Information supplied =>
════════════════════

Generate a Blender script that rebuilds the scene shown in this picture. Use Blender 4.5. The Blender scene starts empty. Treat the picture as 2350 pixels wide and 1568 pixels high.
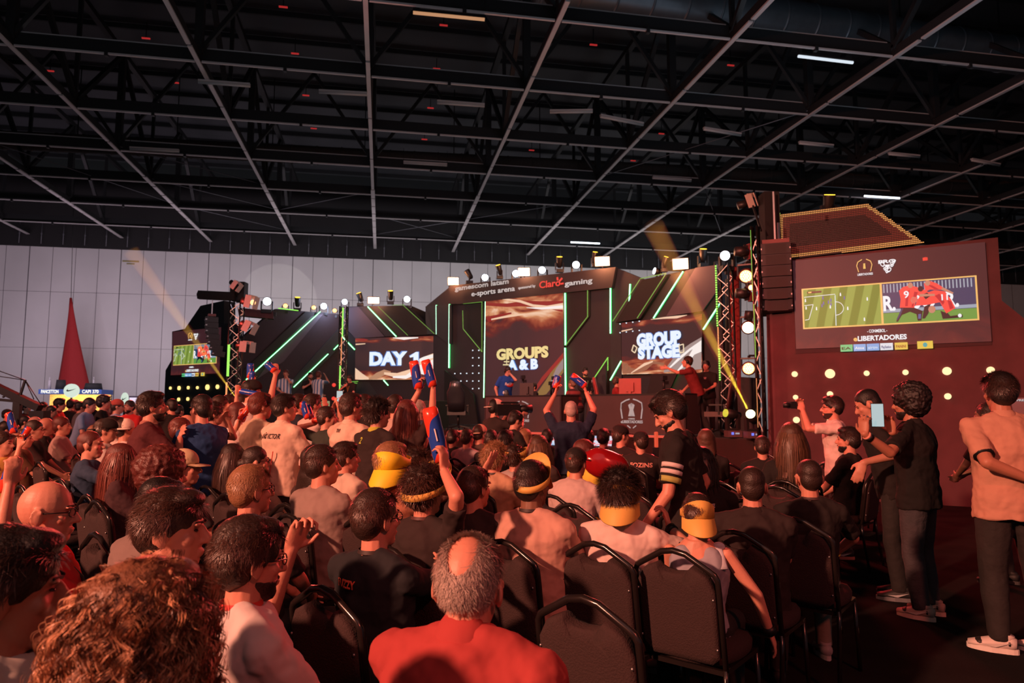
import bpy, math, random, sys
from mathutils import Vector as V, Matrix, noise
random.seed(7)
sc = bpy.context.scene
col = sc.collection

# ---------------------------------------------------------------- camera
F = 1580.0; CX = 1175.0; CY = 784.0
PITCH = math.atan(153/1580); YAW = math.radians(10.7)
CAMZ = 1.55
cd = bpy.data.cameras.new('camera'); cam = bpy.data.objects.new('camera', cd); col.objects.link(cam)
cd.sensor_width = 36; cd.lens = 36*F/2350; cd.clip_end = 300; cd.clip_start = .02
cam.location = (0, 0, CAMZ); cam.rotation_euler = (math.pi/2+PITCH, 0, -YAW)
sc.camera = cam
cd.dof.use_dof = True; cd.dof.focus_distance = 3.2; cd.dof.aperture_fstop = 5.0
FWD = V((math.sin(YAW)*math.cos(PITCH), math.cos(YAW)*math.cos(PITCH), math.sin(PITCH)))
RGT = V((math.cos(YAW), -math.sin(YAW), 0)); UPV = RGT.cross(FWD)
HD = V((math.sin(YAW), math.cos(YAW), 0)); C0 = V((0, 0, CAMZ))
def CF(X, D, z=0): return RGT*X + HD*D + V((0, 0, z))          # metres right of, ahead of the viewpoint
def ray(px, py): return RGT*(px-CX)+UPV*(CY-py)+FWD*F
def at(px, py, D): r = ray(px, py); return C0 + r*(D/r.dot(HD))
def atz(px, py, z): r = ray(px, py); return C0 + r*((z-CAMZ)/r.z)
def onp(px, py, pl):                                            # on an upright plane D + m X = D0
    D0, m = pl; r = ray(px, py); return C0 + r*(D0/(r.dot(HD)+m*r.dot(RGT)))
def onpz(px, z, pl):
    a = onp(px, 900, pl); return V((a.x, a.y, z))

# ---------------------------------------------------------------- view, world
sc.view_settings.view_transform = 'Standard'; sc.view_settings.look = 'None'
sc.view_settings.exposure = 0.0; sc.view_settings.gamma = 1.0
try: sc.view_settings.use_curve_mapping = False
except Exception: pass
cy = sc.cycles
cy.use_denoising = True
try: cy.denoiser = 'OPENIMAGEDENOISE'
except Exception: pass
cy.max_bounces = 4; cy.diffuse_bounces = 2; cy.glossy_bounces = 2; cy.transmission_bounces = 3; cy.volume_bounces = 0
cy.transparent_max_bounces = 6; cy.caustics_reflective = False; cy.caustics_refractive = False
cy.use_adaptive_sampling = True; cy.adaptive_threshold = 0.02; cy.sample_clamp_indirect = 3
w = bpy.data.worlds.new('hall_air'); sc.world = w; w.use_nodes = True
w.node_tree.nodes['Background'].inputs[0].default_value = (.80, .80, .88, 1)
w.node_tree.nodes['Background'].inputs[1].default_value = 0.075

def lamp(name, kind, loc, aim, color, power, size=1.0, sizey=None, angle=None, blend=.4, spread=None):
    l = bpy.data.lights.new(name, kind); o = bpy.data.objects.new(name, l); col.objects.link(o)
    o.location = loc; l.color = color; l.energy = power
    if aim is not None:
        o.rotation_euler = (V(aim)-V(loc)).to_track_quat('-Z', 'Y').to_euler()
    if kind == 'AREA':
        l.size = size
        if sizey: l.shape = 'RECTANGLE'; l.size_y = sizey
        if spread: l.spread = math.radians(spread)
    if kind in ('SPOT', 'POINT'): l.shadow_soft_size = size
    if kind == 'SPOT': l.spot_size = math.radians(angle or 50); l.spot_blend = blend
    o['kind'] = 'helper'
    return o
KEYC = (1, .36, .22)
# orange red wash from a rig high behind the seats on the left
lamp('wash_rear_left', 'SPOT', CF(-9, -4.5, 6.5), CF(1.0, 6.5, .9), KEYC, 11500, .3, angle=72, blend=.5)
lamp('wash_rear_far', 'SPOT', CF(-13, 4.5, 6.5), CF(-3, 13, 1.0), (1, .30, .18), 4200, .3, angle=80, blend=.6)
lamp('wash_rear_right', 'SPOT', CF(3.5, -4, 6.0), CF(3.0, 6, 1.0), (1, .14, .09), 900, .3, angle=70, blend=.6)
# red flood from the stage towers onto the crowd and the side wall
lamp('flood_red_front', 'AREA', CF(3.4, 12.2, 4.6), CF(1.5, 4, .8), (1, .05, .05), 480, .8)
lamp('flood_red_wall', 'SPOT', CF(-1.5, 4.5, 6.2), CF(5.2, 12.0, 1.0), (1, .06, .085), 2300, .3, angle=54, blend=1.0)
lamp('flood_red_left', 'AREA', CF(-9.5, 19, 4.6), CF(-4, 8, 1.0), (1, .07, .05), 700, .8)
# stage wash
lamp('stage_wash', 'AREA', CF(-1.5, 12.5, 7.5), CF(-2.0, 21, 2.2), (1, .62, .66), 95, 2.0, spread=110)
lamp('stage_wash_warm', 'SPOT', CF(3.0, 9.5, 6.5), CF(2.6, 16.5, 2.0), (1, .18, .12), 800, .2, angle=50, blend=.6)
# lilac wash over the pale back wall
lamp('wall_wash_left', 'AREA', (-17, 36, 4.5), (-17, 46.5, 7.0), (.86, .66, .80), 720, 16, 1.5)
lamp('wall_wash_mid', 'AREA', (-1, 36, 4.5), (-1, 46.5, 7.0), (.90, .80, .86), 740, 16, 1.5)
lamp('wall_wash_right', 'AREA', (18, 36, 5.0), (18, 46.5, 7.0), (.95, .90, .92), 950, 18, 1.5)
# added fill with no fixture, lifts the dark roof steel and the room
lamp('roof_fill', 'AREA', CF(9, 14, 5.5), CF(11, 20, 14), (.72, .84, 1.0), 260, 8)
lamp('roof_fill_left', 'AREA', CF(-8, 8, 5.5), CF(-10, 18, 14), (.85, .88, 1.0), 130, 10)
lamp('room_fill', 'AREA', CF(0, -3, 9.5), CF(1, 5, 0), (1.0, .62, .58), 60, 7)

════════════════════

Please repeat exactly the data above from its first line to the line that contains "col = sc.collection", inclusive, and leave every picture out.

Solution for this task =>
Generate a Blender script that rebuilds the scene shown in this picture. Use Blender 4.5. The Blender scene starts empty. Treat the picture as 2350 pixels wide and 1568 pixels high.
import bpy, math, random, sys
from mathutils import Vector as V, Matrix, noise
random.seed(7)
sc = bpy.context.scene
col = sc.collection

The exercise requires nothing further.